Landslides caused by tropical storms can be catastrophic events that disproportionally affect developing countries with inadequate disaster management resources. Researchers from Bristol University have developed pioneering landslide simulation software, used by academic researchers, industry and governments to simulate slope behaviour under various storm conditions. The simulation results provide a cost benefit analysis that is essential for planning effective preventative measures and response strategies.

Currently the software, input data and simulation results are managed in an ad-hoc manner and making them available to all stakeholders is difficult. Simulations are run in Bristol where input data provided by field agents is validated by experts and simulation results are stored. While data volumes are relatively small, around 10TB/year for approximately 100 slopes, governments of developing countries typically lack the resources required for effective management of this data. In countries like St Lucia, a tropical storm is likely to cause significant damage to telecommunications equipment, removing access to the data and computing infrastructure right when it is urgently needed.
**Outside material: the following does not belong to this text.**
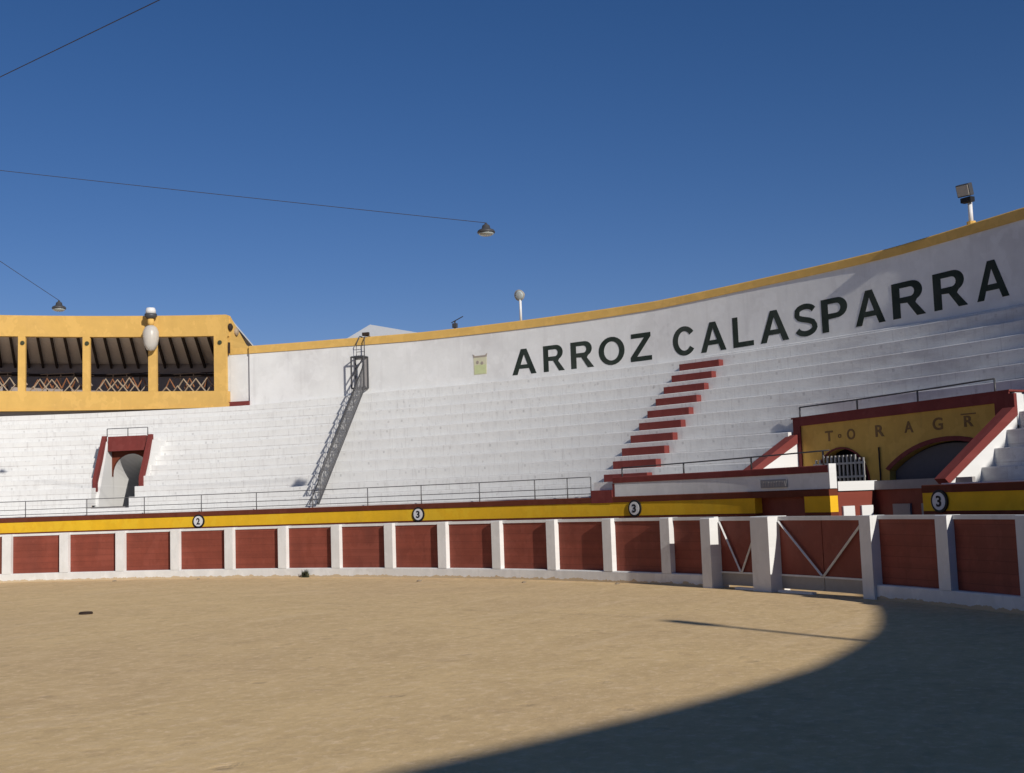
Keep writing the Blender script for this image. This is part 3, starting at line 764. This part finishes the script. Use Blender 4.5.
# right flank: white with a sloping yellow top
f = radial(GE)
bm = BM(); prism(bm, [(GR + 0.301, 5.9), (GR + 0.301, 7.95), (R + 9.55, 8.02), (R + 9.55, 5.9)], f, -0.22, -0.001); obj('side_wall', bm, 'white', gal)
bm = BM(); prism(bm, [(GR + 0.301, 7.951), (GR + 0.301, 9.46), (R + 9.3, 8.50), (R + 9.55, 8.45), (R + 9.55, 8.021)], f, -0.22, 0.03); obj('side_fascia', bm, 'ochre', gal)
bm = BM(); prism(bm, [(GR + 0.0, 5.93), (GR + 0.0, 6.10), (GR + 0.5, 6.10), (GR + 0.5, 5.93)], f, 0.001, 0.07); obj('foot_block', bm, 'ochre', gal)
for r_, z_, s_ in ((GR + 0.25, 9.02, 0.14), (GR + 0.75, 8.9, 0.15)):
    bm = BM(); lathe(bm, f(r_, z_, 0.03), [(s_, 0), (s_, 0.06), (s_ * 0.55, 0.10), (s_ * 0.5, 0.11)], 12, f(0, 0, 1)); obj('side_lamp', bm, 'rafter' if s_ < 0.145 else 'cream', gal)
bm = BM(); frame_box(bm, f(GR + 0.14, 8.2, 0.05), GE, 0.05, 0.10, 0.42); obj('meter_box', bm, 'rafter', gal)
# niche between gallery and high wall
ni = thing('wall_niche', 'shaded white niche with a maroon sill between the yellow gallery and the high white wall', 'niche', P(73.2, UW, 6.0))
bm = BM(); arc(bm, GE + 0.01, 73.89, rect(UW + 0.10, UW + 0.25, 5.85, 7.949), 0.5); obj('back_wall', bm, 'white', ni)
bm = BM(); arc(bm, GE + 0.04, 73.89, rect(UW + 0.08, UW + 0.25, 7.95, 8.20), 0.5); obj('cornice', bm, 'ochre', ni)
bm = BM(); arc(bm, GE + 0.06, 73.9, rect(UW - 0.12, UW + 0.099, 5.93, 6.13), 0.5); obj('sill', bm, 'red_paint', ni)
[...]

We describe a collaboration between Bristol University's Geographical Sciences department and Particle Physics group, where techniques developed for the management and analysis of petabyte-scale datasets generated by the Large Hadron Collider are being applied to the problem of effective landslide modelling and risk reduction. A framework for hosting simulation software is being developed which provides features for managing complex input and output data and supports the parallel execution of simulations across a number of pluggable compute backends.

The framework architecture leverages the DIRAC workload management system, developed by the LHCb collaboration based at CERN, to provide access to WLCG/EGEE grid infrastructure and Amazon EC2. The BigCouch fork of the Apache CouchDB document database provides the necessary central management of simulation data, software releases and simulation requests, and standalone CouchDB instances provide field engineers and government planners with a "personal" copy of the relevant data.